When I moved to Los Angeles at age 15, I was lucky to become a series regular on the Nickelodeon show Just Jordan. At the time, my hair was shoulder length, pressed, and my own. Producers decided my character needed the classic long hair extensions and, to a certain extent, they were right. My character was a model, and an African-American model in 2006 wouldn’t have had any look but that. Even at my auditions, everyone’s hair looked the same: silky-straight and Europe-grown.


But I hated the extensions. They looked lifeless and went down to my butt. Not much I saw on television was real and hair was no exception. I stared in the mirror for hours puzzled at who was looking back at me. When I voiced my irritation to one of the directors, I was quickly told to hush so I didn’t upset the hairstylist or producers. OK.


I’ve always felt more like an Erykah Badu than a Beyoncé. Thus began my quest to discover the roots of natural hair. The only information I could find on going natural was a handful of black hair care forums. There were galleries full of women flaunting their gorgeous, healthy, kinky curls. Who were these people? I’d never seen them before! Their hair looked so alive! My view of beauty was quickly changing. Instead of feeling like my extensions status symbol, I felt enslaved to an ignorant concept of beauty. What young woman doesn’t deeply desire to feel beautiful in her own skin and her own hair?
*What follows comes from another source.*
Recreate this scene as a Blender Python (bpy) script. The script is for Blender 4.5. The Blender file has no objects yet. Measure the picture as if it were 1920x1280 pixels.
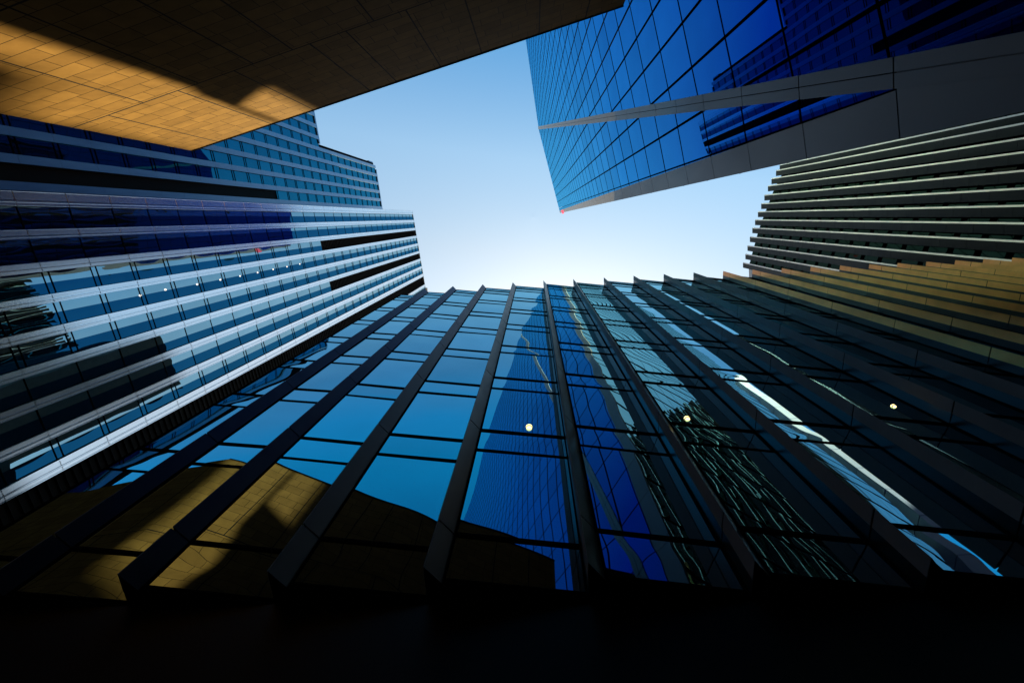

Without anyone’s approval, I began wearing my hair natural underneath my extensions. Six weeks came and went, no “fixing the fuzz” needed. After another six weeks, the fuzz began to form into tiny little curls. I loved these little things growing out of my head! They were so fascinating! Still, my lack of confidence wouldn’t allow me to take my hair out of the Weave Protection Program. The thought of being of so real made me feel vulnerable.


After having lost roles to white actresses that specifically called for a nonwhite actress — seeing a girl booked who was not at the all-black callbacks — I couldn't help but try to be like them. Especially when all the black girls getting booked had that Beyoncé look. I wanted to be marketable. I wanted to work on ABC Family, Disney, and The CW. (And, ahem, still do!) I wanted to fit in. So, confused as all hell, I kept the extensions in. Sometimes straight, sometimes curled, but always extra long and European.


I wasn’t fully able to shed the fake me until summer of 2013, when I was hired to portray a young Olympic runner on the USA show Necessary Roughness. The producers were based in Atlanta, where the show filmed, and I had auditioned in L.A. They had only seen me and my kinda-curly, wanna-be-natural-but-not-quite weave in the audition tape sent to them. The first morning I arrived on set in Atlanta, while getting my hair and makeup done, word came from the producers that, if I was willing, they’d like to see how I’d look without my beloved extensions.


At the time, the question felt like asking me to take a shit in public. But I enjoy taking risks, so off they came. And off they stayed. I’d kept my curls healthy under the extensions for all those years, and this was the moment they’d been waiting for. If you watch that episode you can witness the debut of my natural do, a puffy ponytail. I felt scared, exhilarated, and raw all at the same time. I felt so beautiful. There was no going back. Being natural meant so much to me. Being natural is me.


I’m a firm believer that we entertainers have serious real-world influence. The folks cast in your favorite TV shows and movies set standards of beauty, femininity, and masculinity in our society. Or, at least, as a young girl I wanted to emulate what I saw on television. Now, as a woman on the screen, I want the girls who see me to be comfortable in their own skin and in their own hair. Haters still gonna hate and trolls still gonna troll. One time an on-set hairstylist got nippy, telling me the producers would never have wanted me to show up with my hair in an afro. But the producer put her in her place, saying, “the wilder Chelsea’s hair, the better.” Now, I often see other actresses sporting coils and locs at auditions. I high-five them. I ask about their time in the Weave Protection Program and how long they’ve been out.


Once, as I walked out of a callback, I heard the producer say, “But what about that hair?” Good question. What about it? Change is natural, and so is my hair.